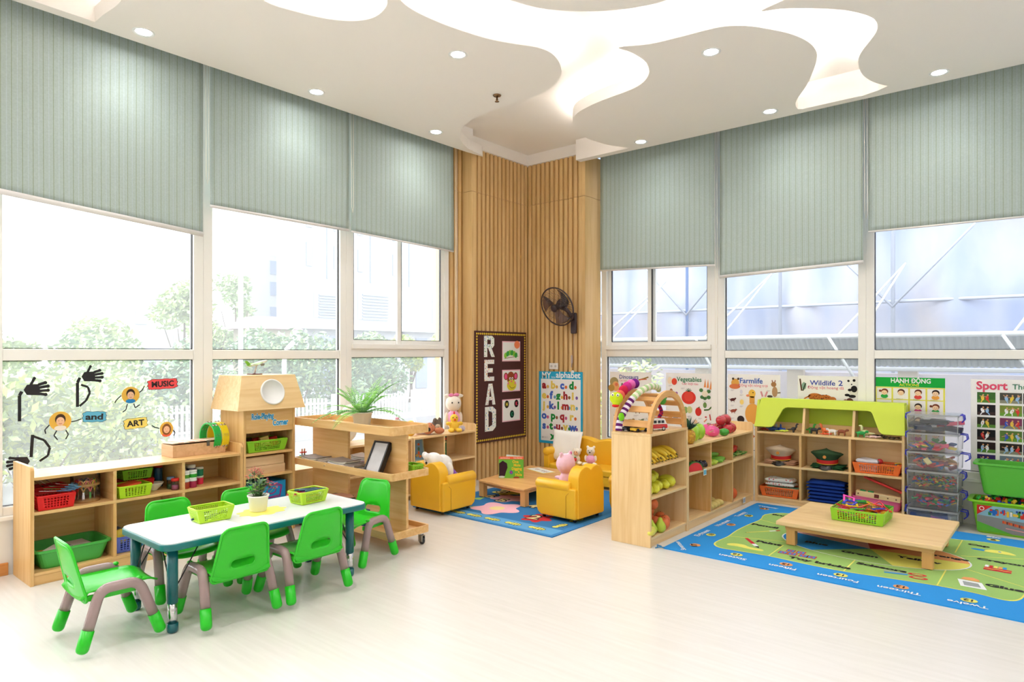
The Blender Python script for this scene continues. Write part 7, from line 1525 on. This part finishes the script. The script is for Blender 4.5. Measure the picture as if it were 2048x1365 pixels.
def capx(label, x, crown, label2=None):
    t = thing('peaked_cap', label, 'cap', GW(x, .115, UZ+.03)); t.rotation_euler = (D(8), 0, D(2.5)); cm_ = fur('cap_'+crown, crown, 300, .2)
    K = 36
    def ring(rx, ry, z, yo=0, zt=0): return [(rx*math.cos(2*PI*k/K), yo+ry*math.sin(2*PI*k/K), z+zt*(-math.sin(2*PI*k/K))) for k in range(K)]
    def skin(rings, m_, nm):
        vs = [p for r_ in rings for p in r_]; fs = []
        for j in range(len(rings)-1):
            for k in range(K): q = (k+1) % K; fs.append((j*K+k, j*K+q, (j+1)*K+q, (j+1)*K+k))
        MB().add(vs, fs, m_, True).build(nm, t)
    skin([ring(.085, .075, .055, 0, 0), ring(.10, .085, .075, -.002, .008), ring(.128, .098, .098, 0, .018), ring(.132, .10, .106, 0, .022), ring(.11, .085, .118, 0, .026), ring(.05, .04, .122, 0, .028), ring(.001, .001, .123, 0, .028)], cm_, 'crown')
    skin([ring(.086, .076, .022), ring(.087, .077, .058)], P_('D02024', .6), 'band'); skin([ring(.0885, .0785, .020), ring(.0885, .0785, .026)], P_('F0C83C', .4), 'gold_cord')
    vs = []; fs = []
    for i in range(15):
        a = D(200+140*i/14)
        for u in range(5): q = u/4; vs.append((.086*math.cos(a)*(1+.04*q), .076*math.sin(a)-.048*q*abs(math.sin(a))**.7*max(0, -math.sin(a)), .022-.040*q*max(0, -math.sin(a))**.6))
    for i in range(14):
        for u in range(4): k = i*5+u; fs.append((k, k+1, k+6, k+5))
    MB().add(vs, fs, P_('16161A', .12, coat=.5), True).build('visor', t, solid=.003)
    L = MB().push(TR(0, -.098, .094) @ ROT(75, 0, 0)); L.disc(0, 0, .014, .014, .001, P_('E8B83C', .4), 16); L.disc(0, 0, .010, .010, .002, P_('C8242A', .4), 14); L.disc(0, 0, .005, .005, .003, P_('F0D04A', .4), 10); L.pop(); L.build('badge', t)
def folded(label, x, y, z, w_, d_, h, c_, n=3, seed=0, name='folded_clothes', pm_=None, cat='clothes', group=None):
    t = thing(name, label, cat, GW(x, y, z), D(2.5), group); rn = random.Random(seed); m_ = pm_ or fur('cloth_'+c_, c_, 90, .3)
    for k in range(n):
        vs = []; fs = []; N = 14; hh = h/n; jx, jy = rn.uniform(-.008, .008), rn.uniform(-.006, .006)
        for s2 in (0, 1):
            for j in range(N+1):
                for i in range(N+1):
                    u, v = i/N*2-1, j/N*2-1; e_ = (1-abs(u)**8)*(1-abs(v)**8); zz = hh*k+hh*.5+(1 if s2 else -1)*hh*.46*max(.08, e_)**.5+.004*math.sin(4*u+3*v+k*2+seed)*s2*(k == n-1)
                    vs.append((jx+u*w_/2*(1+.03*math.sin(3*v+k)), jy+v*d_/2, zz))
        M2 = (N+1)**2
        for s2 in (0, 1):
            for j in range(N):
                for i in range(N): q = s2*M2+j*(N+1)+i; f_ = (q, q+1, q+N+2, q+N+1); fs.append(f_ if s2 else f_[::-1])
        for i in range(N):
            for a, b_ in ((i, i+1), (N*(N+1)+i+1, N*(N+1)+i), ((i+1)*(N+1), i*(N+1)), (i*(N+1)+N, (i+1)*(N+1)+N)): fs.append((a, b_, M2+b_, M2+a))
        MB().add(vs, fs, m_, True).build('layer', t)
    return t
folded('folded beige cloth under the beige cap', .205, .115, UZ, .27, .17, .036, 'D8A888', 3, 1); capx('beige peaked cap with red band and badge in the left upper cubby', .20, 'CDB79C')
folded('folded dark green cloth under the green cap', .60, .115, UZ, .26, .17, .036, '2E5A38', 3, 2); capx('dark green peaked cap with red band in the middle upper cubby', .59, '3A5238')
basket('orange basket of white cloth and ribbons in the right upper cubby', .36, .17, .085, orangeb, GW(.985, .105, UZ), D(2.5), 15, 5, 'orange baskets in the green-roofed unit')
folded('white cloth heaped in the right upper orange basket', .91, .105, UZ+.006, .17, .13, .112, 'E8E8F2', 3, 3)
tag(MB().ell((0, 0, 0), (.025, .022, .022), P_('D02A34', .5), 12).build('red_ball', None, GW(1.0, .10, UZ+.10)), 'red ball in the upper orange basket', 'ball')
rn = random.Random(4)
for k in range(9): tag(MB().tube([(-.04, 0, 0), (0, .008, .008), (.04, 0, 0)], .005, P_(['E8B82A', '2A7AC8', 'E8D04A'][k % 3], .5), 6).build('plastic_strip', None, GW(1.05+.012*k, .085+.008*(k % 4), UZ+.02+.009*k), (0, D(rn.uniform(-12, 12)), D(rn.uniform(-70, 70)))), ['yellow plastic strip', 'blue plastic strip', 'pale yellow plastic strip'][k % 3]+' in the upper orange basket', 'toy strip', 'plastic strips in the upper orange basket')
basket('orange basket of patterned cloth in the left lower cubby', .34, .17, .085, orangeb, GW(.205, .105, LZ), D(2.5), 14, 5, 'orange baskets in the green-roofed unit')
pat = conf('patterned_cloth', ('D04A5A', 'C83A4A', 'E08A90'))
folded('green cloth at the bottom of the left lower orange basket', .21, .105, LZ+.006, .29, .13, .084, '8AB89A', 2, 5); folded('red and white patterned cloth heaped in the left lower orange basket', .20, .105, LZ+.092, .25, .13, .075, 'F0D8D8', 2, 6, pm_=pat)
folded('stack of dark blue folded clothes in the middle lower cubby', .60, .105, LZ, .30, .18, .185, '1C3A8A', 6, 7)
tub('pink tub in the right lower cubby', .36, .17, .10, pinkb, GW(.985, .11, LZ), D(2.5), tp=.92)
wt = thing('wooden_toy', 'long pale wooden toy board with pictures lying on the pink tub', 'toy', GW(.80+.03, .045, LZ+.102), D(2.5-1)); wt.rotation_euler = (0, D(4), D(2)); MB().box(0, .33, -.03, .02, 0, .045, W('pale', 0)).build('board', wt, bevel=.004)
L = MB().push(TR(0, -.031, 0) @ WALLB)
for x in (.02, .24, .30): L.disc(x, .022, .006, .006, .0006, P_('6A3A24'), 10)
L.rect(.14, .008, .175, .038, .0006, P_('7A2E22')); L.pop(); L.build('printed_holes', wt)
for x in (.05, .11): MB().box(x-.02, x+.02, -.02, .015, .045, .052, P_('2EA05A')).build('green_tile', wt)
rl = thing('box_lid', 'red plastic lid leaning over the toys in the right lower cubby', 'lid', GW(1.02, .12, LZ+.19), D(2.5)); rl.rotation_euler = (D(-8), D(20), D(2.5)); MB().box(-.15, .15, -.06, .06, 0, .018, P_('E0302A', .35)).build('lid', rl, bevel=.006)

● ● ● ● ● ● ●

### TASK PROMPT
Your task is to repeat the data above exactly while excluding the pictures.

### FINAL ANSWER
The Blender Python script for this scene continues. Write part 7, from line 1525 on. This part finishes the script. The script is for Blender 4.5. Measure the picture as if it were 2048x1365 pixels.
def capx(label, x, crown, label2=None):
    t = thing('peaked_cap', label, 'cap', GW(x, .115, UZ+.03)); t.rotation_euler = (D(8), 0, D(2.5)); cm_ = fur('cap_'+crown, crown, 300, .2)
    K = 36
    def ring(rx, ry, z, yo=0, zt=0): return [(rx*math.cos(2*PI*k/K), yo+ry*math.sin(2*PI*k/K), z+zt*(-math.sin(2*PI*k/K))) for k in range(K)]
    def skin(rings, m_, nm):
        vs = [p for r_ in rings for p in r_]; fs = []
        for j in range(len(rings)-1):
            for k in range(K): q = (k+1) % K; fs.append((j*K+k, j*K+q, (j+1)*K+q, (j+1)*K+k))
        MB().add(vs, fs, m_, True).build(nm, t)
    skin([ring(.085, .075, .055, 0, 0), ring(.10, .085, .075, -.002, .008), ring(.128, .098, .098, 0, .018), ring(.132, .10, .106, 0, .022), ring(.11, .085, .118, 0, .026), ring(.05, .04, .122, 0, .028), ring(.001, .001, .123, 0, .028)], cm_, 'crown')
    skin([ring(.086, .076, .022), ring(.087, .077, .058)], P_('D02024', .6), 'band'); skin([ring(.0885, .0785, .020), ring(.0885, .0785, .026)], P_('F0C83C', .4), 'gold_cord')
    vs = []; fs = []
    for i in range(15):
        a = D(200+140*i/14)
        for u in range(5): q = u/4; vs.append((.086*math.cos(a)*(1+.04*q), .076*math.sin(a)-.048*q*abs(math.sin(a))**.7*max(0, -math.sin(a)), .022-.040*q*max(0, -math.sin(a))**.6))
    for i in range(14):
        for u in range(4): k = i*5+u; fs.append((k, k+1, k+6, k+5))
    MB().add(vs, fs, P_('16161A', .12, coat=.5), True).build('visor', t, solid=.003)
    L = MB().push(TR(0, -.098, .094) @ ROT(75, 0, 0)); L.disc(0, 0, .014, .014, .001, P_('E8B83C', .4), 16); L.disc(0, 0, .010, .010, .002, P_('C8242A', .4), 14); L.disc(0, 0, .005, .005, .003, P_('F0D04A', .4), 10); L.pop(); L.build('badge', t)
def folded(label, x, y, z, w_, d_, h, c_, n=3, seed=0, name='folded_clothes', pm_=None, cat='clothes', group=None):
    t = thing(name, label, cat, GW(x, y, z), D(2.5), group); rn = random.Random(seed); m_ = pm_ or fur('cloth_'+c_, c_, 90, .3)
    for k in range(n):
        vs = []; fs = []; N = 14; hh = h/n; jx, jy = rn.uniform(-.008, .008), rn.uniform(-.006, .006)
        for s2 in (0, 1):
            for j in range(N+1):
                for i in range(N+1):
                    u, v = i/N*2-1, j/N*2-1; e_ = (1-abs(u)**8)*(1-abs(v)**8); zz = hh*k+hh*.5+(1 if s2 else -1)*hh*.46*max(.08, e_)**.5+.004*math.sin(4*u+3*v+k*2+seed)*s2*(k == n-1)
                    vs.append((jx+u*w_/2*(1+.03*math.sin(3*v+k)), jy+v*d_/2, zz))
        M2 = (N+1)**2
        for s2 in (0, 1):
            for j in range(N):
                for i in range(N): q = s2*M2+j*(N+1)+i; f_ = (q, q+1, q+N+2, q+N+1); fs.append(f_ if s2 else f_[::-1])
        for i in range(N):
            for a, b_ in ((i, i+1), (N*(N+1)+i+1, N*(N+1)+i), ((i+1)*(N+1), i*(N+1)), (i*(N+1)+N, (i+1)*(N+1)+N)): fs.append((a, b_, M2+b_, M2+a))
        MB().add(vs, fs, m_, True).build('layer', t)
    return t
folded('folded beige cloth under the beige cap', .205, .115, UZ, .27, .17, .036, 'D8A888', 3, 1); capx('beige peaked cap with red band and badge in the left upper cubby', .20, 'CDB79C')
folded('folded dark green cloth under the green cap', .60, .115, UZ, .26, .17, .036, '2E5A38', 3, 2); capx('dark green peaked cap with red band in the middle upper cubby', .59, '3A5238')
basket('orange basket of white cloth and ribbons in the right upper cubby', .36, .17, .085, orangeb, GW(.985, .105, UZ), D(2.5), 15, 5, 'orange baskets in the green-roofed unit')
folded('white cloth heaped in the right upper orange basket', .91, .105, UZ+.006, .17, .13, .112, 'E8E8F2', 3, 3)
tag(MB().ell((0, 0, 0), (.025, .022, .022), P_('D02A34', .5), 12).build('red_ball', None, GW(1.0, .10, UZ+.10)), 'red ball in the upper orange basket', 'ball')
rn = random.Random(4)
for k in range(9): tag(MB().tube([(-.04, 0, 0), (0, .008, .008), (.04, 0, 0)], .005, P_(['E8B82A', '2A7AC8', 'E8D04A'][k % 3], .5), 6).build('plastic_strip', None, GW(1.05+.012*k, .085+.008*(k % 4), UZ+.02+.009*k), (0, D(rn.uniform(-12, 12)), D(rn.uniform(-70, 70)))), ['yellow plastic strip', 'blue plastic strip', 'pale yellow plastic strip'][k % 3]+' in the upper orange basket', 'toy strip', 'plastic strips in the upper orange basket')
basket('orange basket of patterned cloth in the left lower cubby', .34, .17, .085, orangeb, GW(.205, .105, LZ), D(2.5), 14, 5, 'orange baskets in the green-roofed unit')
pat = conf('patterned_cloth', ('D04A5A', 'C83A4A', 'E08A90'))
folded('green cloth at the bottom of the left lower orange basket', .21, .105, LZ+.006, .29, .13, .084, '8AB89A', 2, 5); folded('red and white patterned cloth heaped in the left lower orange basket', .20, .105, LZ+.092, .25, .13, .075, 'F0D8D8', 2, 6, pm_=pat)
folded('stack of dark blue folded clothes in the middle lower cubby', .60, .105, LZ, .30, .18, .185, '1C3A8A', 6, 7)
tub('pink tub in the right lower cubby', .36, .17, .10, pinkb, GW(.985, .11, LZ), D(2.5), tp=.92)
wt = thing('wooden_toy', 'long pale wooden toy board with pictures lying on the pink tub', 'toy', GW(.80+.03, .045, LZ+.102), D(2.5-1)); wt.rotation_euler = (0, D(4), D(2)); MB().box(0, .33, -.03, .02, 0, .045, W('pale', 0)).build('board', wt, bevel=.004)
L = MB().push(TR(0, -.031, 0) @ WALLB)
for x in (.02, .24, .30): L.disc(x, .022, .006, .006, .0006, P_('6A3A24'), 10)
L.rect(.14, .008, .175, .038, .0006, P_('7A2E22')); L.pop(); L.build('printed_holes', wt)
for x in (.05, .11): MB().box(x-.02, x+.02, -.02, .015, .045, .052, P_('2EA05A')).build('green_tile', wt)
rl = thing('box_lid', 'red plastic lid leaning over the toys in the right lower cubby', 'lid', GW(1.02, .12, LZ+.19), D(2.5)); rl.rotation_euler = (D(-8), D(20), D(2.5)); MB().box(-.15, .15, -.06, .06, 0, .018, P_('E0302A', .35)).build('lid', rl, bevel=.006)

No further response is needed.